Confiesa Méndez al principio que, en buena medida, su libro se erige bajo el impulso de las lecturas de las obras de la poeta Anne Carson y la filósofa Simone Weil, dos escritoras decisivas que le ayudaron a encontrar la voz y el tono de lo que quería contarnos que, según sus propias palabras: “no es otra cosa que un ensayo-ficción alrededor del amor. Aquí hablan las palabras, los cuerpos y los deseos; hablan las presencias y las ausencias, las huellas de los recuerdos y las marcas del olvido”. Todas estas motivaciones y resonancias suyas, que apelan al amor, encajan bien en esta forma narrativa elegida, que toma en consideración características de la novela, de la autobiografía, de la autoficción y, por supuesto, del ensayo.
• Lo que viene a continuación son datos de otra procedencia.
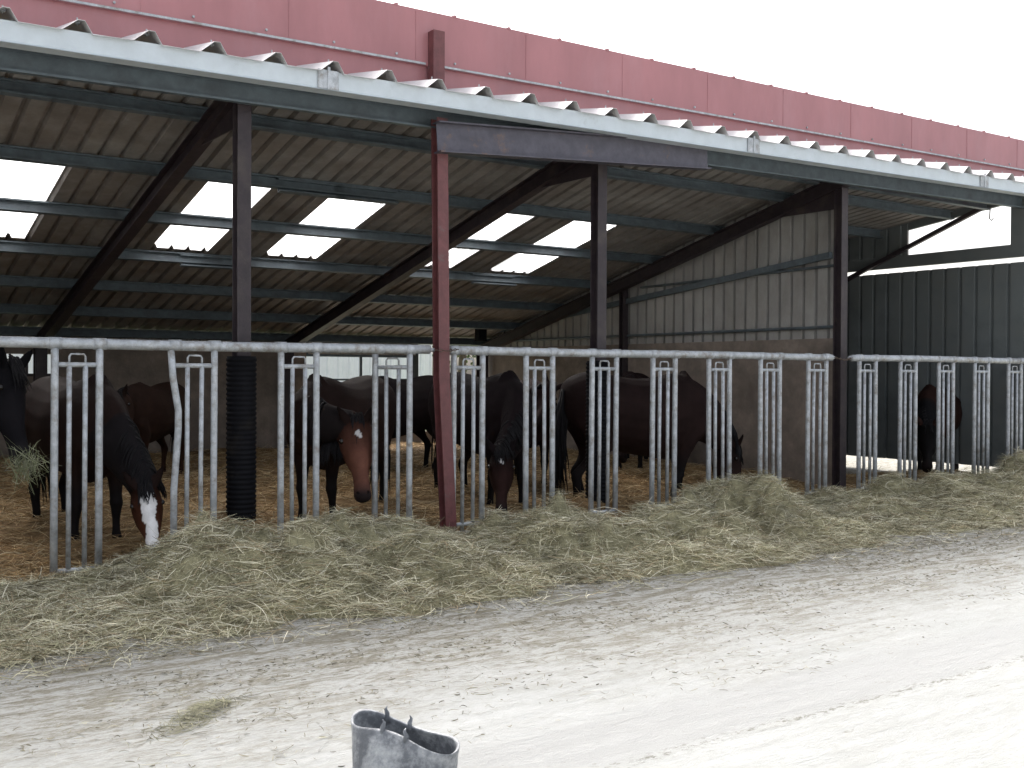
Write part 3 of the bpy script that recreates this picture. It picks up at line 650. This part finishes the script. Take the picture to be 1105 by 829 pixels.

Digamos pues que Begoña misma es la verdadera materia del libro. En Ciento veinticuatro huecos encontramos territorios suyos de encuentros entre vida personal y vida literaria, entre oquedales de la memoria y umbrales del amor. Todas estas formaciones de huecos que van apareciendo en sus páginas nos deja ver que el amor es trance y dádiva, un surco de afectos y efectos, pero también aparece el amor como un paisaje con múltiples pliegues. Begoña Méndez explora la naturaleza de estos intervalos y de sus cavidades para mostrarnos a una mujer que devora libros sobre el amor y su entramada compostura, una mujer que siente y vive estas mudanzas afectivas dejando que hablen las palabras: “La palabra escrita –sostiene– es también la organización de huecos, la búsqueda de una voz que sostenga las ausencias y les confiera un peso”.
Hay un asombro cósmico, encendido y veraz de alguien que se implica consigo misma porque tiene que contar la verdad más íntima de alguien a quien le importa anunciar que “Las cosas que no decimos porque no nos atrevemos se mantienen indelebles entre huecos de memoria”. Méndez va más allá a la hora de descifrarnos que la forma de su texto también debe dar la clave, obligando a sus lectores a poner toda su atención en aspectos como el tono, el estado de ánimo, la cadencia, la gramática, la estructura narrativa y, en definitiva, todo lo que podríamos considerar forma. Nos conduce a ese cómputo literario a partir de sus vivencias emocionales en las que entrelaza vida y literatura, avivadas por lecturas de Carson, Dante, Weil, Williams, Duras, Ovidio, Ernaux o Ajmátova.
Podemos afirmar que estamos ante un texto en marcha, un relato que se va armando ante los ojos del lector, que muestra sin tapujos el proceso de su creación. El lector entiende que la autora escribe al mismo tiempo que reflexiona, dentro de un marco referencial que justifica el propio acto de escribir: “Para que haya narración algo tiene que moverse. Es suficiente algo leve.[...] Para que haya relato algo tiene que romperse, algo tiene que entrar, algo tiene que salir. [...] Porque el amor siempre empieza y vuelve a recomenzar por los ojos que se miran y que después se agachan. Por los latidos del pecho”. Méndez escribe su particular poética del amor mediante un texto fragmentario donde es posible encontrar destellos y huecos que invitan a la reflexión para dar validez a esto que decía Christopher Isherwood: «Todo lo que uno recrea sobre uno mismo forma parte de su mito personal y, en consecuencia, es verdad».